Since Wednesday, the testimony of a former ACORN employee that the community-organizing group barely trained workers and then “threw them under the bus” to take the legal blame for fraudulent voter-registration cards they submitted has made the rounds on mainstream newsites and right-wing blogs. But for some reason, the fact that the court in that case denied the GOP’s request for a preliminary injunction against ACORN and Pennsylvania elections officials hasn’t gotten nearly as much attention.

The court’s ruling Thursday afternoon was a big victory for the Assn. of Community Organizations for Reform Now and a big loss for its GOP critics. Republicans wanted ACORN to turn over copies of all the voter-registration forms it had submitted in Pennsylvania and for the state’s elections officials to check the IDs of all new voters. The judge ruled that the Republican Party had “failed to persuade the court that they are likely to prevail on the merits” — despite the testimony of Anita Moncrief, the former ACORN employee.

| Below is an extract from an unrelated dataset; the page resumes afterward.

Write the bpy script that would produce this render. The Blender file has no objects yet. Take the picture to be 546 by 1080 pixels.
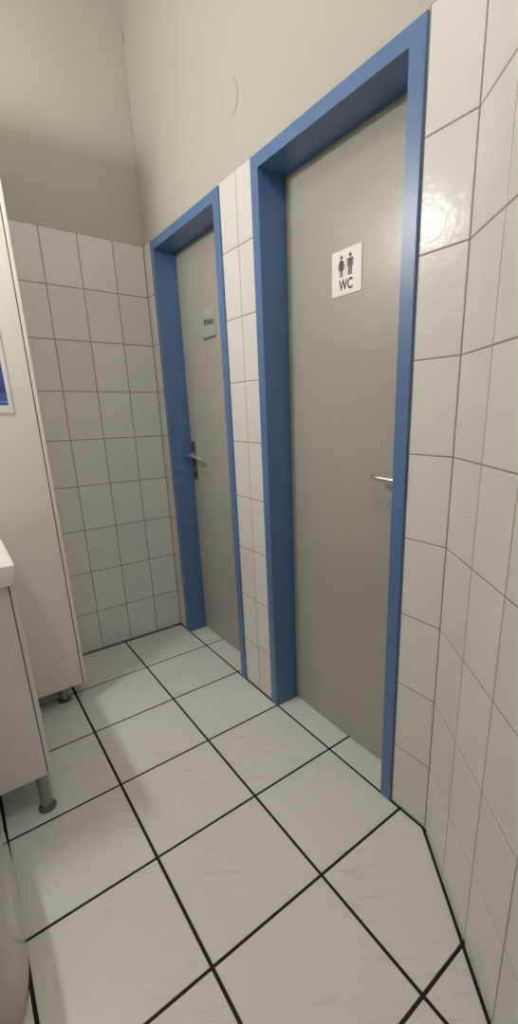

Moncrief, by the way, was fired by ACORN for using the organization’s credit card to amass $3,000 in personal expenses. The Philadelphia Inquirer reported that since January, she has had two jobs and is now unemployed. She also testified that she never actually worked on voter registration with ACORN in Pennsylvania.

A similar lawsuit against the community organizing group is pending in Ohio. That one, brought by the Buckeye Institute for Public Policy Solutions, a conservative/libertarian group, seeks the dissolution of ACORN.